* _PROBLEM TO WORK ON_: Show every line below where "Blender" can be found.

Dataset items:
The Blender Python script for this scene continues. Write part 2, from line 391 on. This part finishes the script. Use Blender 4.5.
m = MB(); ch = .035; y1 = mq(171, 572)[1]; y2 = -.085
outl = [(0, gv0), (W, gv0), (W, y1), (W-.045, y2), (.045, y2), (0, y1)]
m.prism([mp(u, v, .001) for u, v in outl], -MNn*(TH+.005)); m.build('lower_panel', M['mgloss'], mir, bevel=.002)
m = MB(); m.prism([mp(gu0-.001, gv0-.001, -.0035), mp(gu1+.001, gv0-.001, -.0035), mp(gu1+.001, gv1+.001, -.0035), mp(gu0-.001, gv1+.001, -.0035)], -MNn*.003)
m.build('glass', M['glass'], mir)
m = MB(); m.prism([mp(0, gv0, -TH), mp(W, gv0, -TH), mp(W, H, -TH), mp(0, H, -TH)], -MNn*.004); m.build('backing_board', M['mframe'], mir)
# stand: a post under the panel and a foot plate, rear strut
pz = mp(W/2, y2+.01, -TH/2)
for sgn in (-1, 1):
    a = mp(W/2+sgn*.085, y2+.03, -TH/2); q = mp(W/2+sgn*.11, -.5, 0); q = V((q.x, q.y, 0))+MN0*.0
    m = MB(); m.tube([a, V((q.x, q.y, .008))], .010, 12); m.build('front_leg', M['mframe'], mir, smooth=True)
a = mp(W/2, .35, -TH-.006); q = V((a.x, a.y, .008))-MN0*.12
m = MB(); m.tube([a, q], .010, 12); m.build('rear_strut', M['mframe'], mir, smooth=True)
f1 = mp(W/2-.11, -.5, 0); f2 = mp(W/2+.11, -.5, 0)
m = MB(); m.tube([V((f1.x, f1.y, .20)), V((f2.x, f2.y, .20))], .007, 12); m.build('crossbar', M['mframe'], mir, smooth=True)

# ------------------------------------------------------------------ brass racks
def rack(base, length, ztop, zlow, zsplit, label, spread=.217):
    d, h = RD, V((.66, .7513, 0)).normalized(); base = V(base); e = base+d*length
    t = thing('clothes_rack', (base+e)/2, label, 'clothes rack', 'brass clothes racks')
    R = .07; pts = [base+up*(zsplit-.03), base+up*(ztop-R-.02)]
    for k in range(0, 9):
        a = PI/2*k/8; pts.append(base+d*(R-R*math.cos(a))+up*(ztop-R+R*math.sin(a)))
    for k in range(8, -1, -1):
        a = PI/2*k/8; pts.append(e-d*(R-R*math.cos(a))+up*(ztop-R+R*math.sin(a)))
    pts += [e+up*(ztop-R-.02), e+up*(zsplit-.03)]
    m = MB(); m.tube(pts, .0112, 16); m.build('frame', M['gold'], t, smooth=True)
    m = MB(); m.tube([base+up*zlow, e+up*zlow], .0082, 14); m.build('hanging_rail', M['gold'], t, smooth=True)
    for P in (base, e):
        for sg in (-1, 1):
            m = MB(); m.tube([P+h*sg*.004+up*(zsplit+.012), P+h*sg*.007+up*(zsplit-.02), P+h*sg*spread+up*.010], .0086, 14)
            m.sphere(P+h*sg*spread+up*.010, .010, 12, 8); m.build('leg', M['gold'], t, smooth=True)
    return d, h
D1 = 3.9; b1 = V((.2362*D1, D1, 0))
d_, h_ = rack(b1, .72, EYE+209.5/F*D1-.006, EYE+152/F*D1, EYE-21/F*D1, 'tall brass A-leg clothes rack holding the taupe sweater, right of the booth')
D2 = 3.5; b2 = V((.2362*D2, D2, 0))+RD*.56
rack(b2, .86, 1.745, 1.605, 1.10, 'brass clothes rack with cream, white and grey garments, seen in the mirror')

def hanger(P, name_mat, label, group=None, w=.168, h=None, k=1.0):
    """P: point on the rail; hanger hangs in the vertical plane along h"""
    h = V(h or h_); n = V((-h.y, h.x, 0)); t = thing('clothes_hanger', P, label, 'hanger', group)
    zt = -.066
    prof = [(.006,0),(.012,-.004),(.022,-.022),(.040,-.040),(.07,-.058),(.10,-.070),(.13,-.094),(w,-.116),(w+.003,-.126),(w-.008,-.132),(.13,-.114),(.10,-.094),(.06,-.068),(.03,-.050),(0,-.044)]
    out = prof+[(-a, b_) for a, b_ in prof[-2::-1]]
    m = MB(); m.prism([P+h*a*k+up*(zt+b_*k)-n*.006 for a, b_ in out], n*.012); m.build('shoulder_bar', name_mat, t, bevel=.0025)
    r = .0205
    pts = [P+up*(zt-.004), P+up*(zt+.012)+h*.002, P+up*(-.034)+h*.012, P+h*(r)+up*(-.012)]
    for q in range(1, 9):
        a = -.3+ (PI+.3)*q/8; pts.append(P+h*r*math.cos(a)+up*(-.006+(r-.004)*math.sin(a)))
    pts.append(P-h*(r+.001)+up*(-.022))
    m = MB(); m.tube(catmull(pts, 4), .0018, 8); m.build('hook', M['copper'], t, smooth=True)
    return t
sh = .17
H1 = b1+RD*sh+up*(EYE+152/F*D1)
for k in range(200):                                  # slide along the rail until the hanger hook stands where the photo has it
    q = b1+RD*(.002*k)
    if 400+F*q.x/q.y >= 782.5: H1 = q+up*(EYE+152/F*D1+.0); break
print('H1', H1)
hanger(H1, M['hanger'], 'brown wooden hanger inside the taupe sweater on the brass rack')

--

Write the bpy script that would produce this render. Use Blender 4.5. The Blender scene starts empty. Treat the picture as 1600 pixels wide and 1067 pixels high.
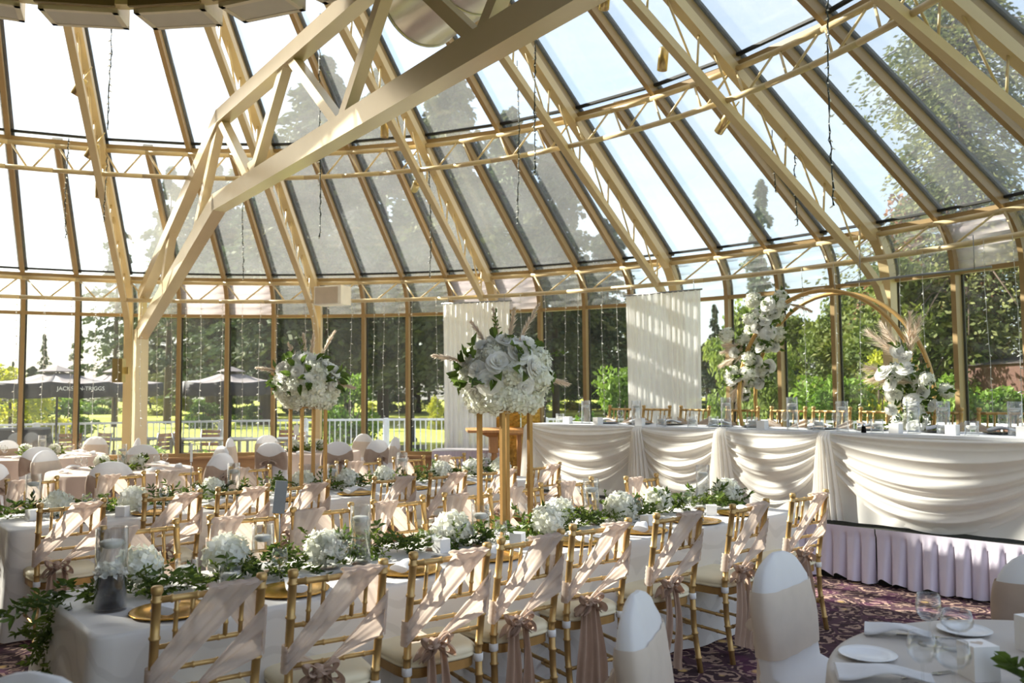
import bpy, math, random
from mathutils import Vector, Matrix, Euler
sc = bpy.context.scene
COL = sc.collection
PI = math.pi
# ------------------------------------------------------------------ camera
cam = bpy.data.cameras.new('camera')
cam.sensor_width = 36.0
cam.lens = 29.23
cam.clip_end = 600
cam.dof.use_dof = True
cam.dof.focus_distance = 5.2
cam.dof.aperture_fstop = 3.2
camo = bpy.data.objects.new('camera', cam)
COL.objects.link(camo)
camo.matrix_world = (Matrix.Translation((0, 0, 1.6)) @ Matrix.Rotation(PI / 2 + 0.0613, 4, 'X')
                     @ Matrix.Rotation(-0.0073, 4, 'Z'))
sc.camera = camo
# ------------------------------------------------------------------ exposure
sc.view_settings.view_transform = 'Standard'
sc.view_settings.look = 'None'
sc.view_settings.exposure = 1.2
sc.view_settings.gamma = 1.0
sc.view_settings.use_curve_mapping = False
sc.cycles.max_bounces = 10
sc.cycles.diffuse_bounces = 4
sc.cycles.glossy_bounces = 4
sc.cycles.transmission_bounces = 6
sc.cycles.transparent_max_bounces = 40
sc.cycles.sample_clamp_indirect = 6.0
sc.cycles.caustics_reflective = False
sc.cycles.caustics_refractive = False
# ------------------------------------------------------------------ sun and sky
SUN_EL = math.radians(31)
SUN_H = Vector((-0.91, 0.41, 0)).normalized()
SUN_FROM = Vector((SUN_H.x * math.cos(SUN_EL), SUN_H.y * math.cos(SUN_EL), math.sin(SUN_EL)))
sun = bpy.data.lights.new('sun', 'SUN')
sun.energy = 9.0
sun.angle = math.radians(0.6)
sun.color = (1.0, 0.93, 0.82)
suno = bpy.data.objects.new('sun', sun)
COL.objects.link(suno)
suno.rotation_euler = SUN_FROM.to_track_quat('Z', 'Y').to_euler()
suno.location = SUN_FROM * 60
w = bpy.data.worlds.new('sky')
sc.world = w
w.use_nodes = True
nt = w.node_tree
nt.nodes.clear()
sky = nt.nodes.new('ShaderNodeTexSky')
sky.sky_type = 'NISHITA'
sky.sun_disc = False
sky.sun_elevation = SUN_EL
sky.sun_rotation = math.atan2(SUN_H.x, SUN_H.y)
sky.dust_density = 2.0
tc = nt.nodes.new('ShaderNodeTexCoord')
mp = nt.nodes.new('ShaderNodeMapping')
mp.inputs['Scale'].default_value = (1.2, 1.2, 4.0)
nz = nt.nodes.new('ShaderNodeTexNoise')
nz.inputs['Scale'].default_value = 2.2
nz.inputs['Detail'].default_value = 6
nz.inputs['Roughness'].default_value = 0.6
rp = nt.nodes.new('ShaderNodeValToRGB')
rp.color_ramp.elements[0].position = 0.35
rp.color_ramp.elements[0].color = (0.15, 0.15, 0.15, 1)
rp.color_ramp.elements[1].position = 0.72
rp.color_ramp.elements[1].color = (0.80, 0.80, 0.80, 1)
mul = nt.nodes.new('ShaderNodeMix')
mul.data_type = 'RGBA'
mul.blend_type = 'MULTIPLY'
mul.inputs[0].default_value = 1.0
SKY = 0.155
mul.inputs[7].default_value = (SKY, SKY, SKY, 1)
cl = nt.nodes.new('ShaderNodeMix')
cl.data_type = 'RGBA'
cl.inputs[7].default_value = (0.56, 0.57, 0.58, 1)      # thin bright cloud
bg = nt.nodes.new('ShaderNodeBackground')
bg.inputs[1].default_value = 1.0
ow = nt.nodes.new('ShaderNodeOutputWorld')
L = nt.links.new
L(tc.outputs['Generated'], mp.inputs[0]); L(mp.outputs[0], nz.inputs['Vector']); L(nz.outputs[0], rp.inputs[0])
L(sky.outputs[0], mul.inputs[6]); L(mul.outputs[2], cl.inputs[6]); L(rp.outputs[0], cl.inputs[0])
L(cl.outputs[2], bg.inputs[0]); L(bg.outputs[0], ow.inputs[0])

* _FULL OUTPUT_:
The Blender Python script for this scene continues. Write part 2, from line 391 on. This part finishes the script. Use Blender 4.5.
Write the bpy script that would produce this render. Use Blender 4.5. The Blender scene starts empty. Treat the picture as 1600 pixels wide and 1067 pixels high.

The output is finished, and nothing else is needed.